Głos w sprawie dopalaczy postanowił zabrać DJ Adamus. Jak sugeruje w rozmowie z Newserią, gdyby w Polsce były legalnie dostępne tzw. miękkie narkotyki, ludzie nie sięgaliby po szkodliwe substancje, pochodzące z niesprawdzonych źródeł.

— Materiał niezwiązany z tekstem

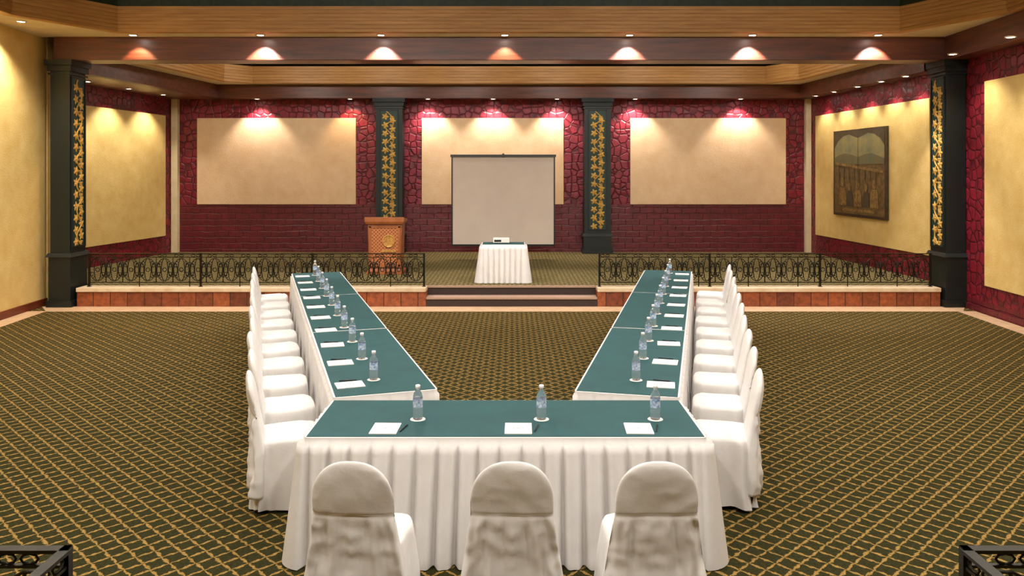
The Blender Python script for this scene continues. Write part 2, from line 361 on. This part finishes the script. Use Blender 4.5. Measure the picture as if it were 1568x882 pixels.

Jestem wielkim zwolennikiem legalizacji miękkich narkotyków, nawet tylko do celów medycznych, ale i rozrywkowych. Coś, co jest pod kontrolą państwa jest o wiele bardziej bezpieczne niż coś, co nie jest pod kontrolą państwa - przekonuje juror programu Twoja twarz brzmi znajomo. To są rzeczy wykorzystywane przez pogańskich szamanów, bardzo dobrze znane ludzkości. Przykład prohibicji w Stanach Zjednoczonych w latach 20. udowodnił, że nie da się walczyć ze słabościami ludzkości, bo i alkohol, i narkotyki to jest nic innego jak nasza słabość od tysięcy lat, na którą mieliśmy i będziemy mieć ochotę jako zwierzęta, chociaż myślące, ale jednocześnie nadal zwierzęta. Jestem zdecydowanie przeciwnikiem tego, żeby z tym walczyć, tylko po prostu potrafić w cywilizowany sposób dojść z tym do porozumienia. Zwłaszcza że, tutaj pozdrawiam wszystkich fanów Henryka Sienkiewicza, pamiętajmy, że szlachcic Zagłoba już w tamtych czasach wiedział, że olej konopny to jest nic innego jak samo zdrowie. Swoją przygodę z Witkacym zacząłem właśnie od książki "Narkotyki", gdzie on bardzo skrupulatnie i skrzętnie opisuje każde działanie narkotyku. Już w okresie międzywojennym uważał, że tytoń i alkohol to jest większe zło niż kokaina i peyotl.
Zgadzacie się z tym? Przypomnijmy, że podobne rozwiązania - dopuszczające posiadanie małych ilości różnych narkotyków na własny użytek - stosowane są m.in. w Czechach i Portugalii.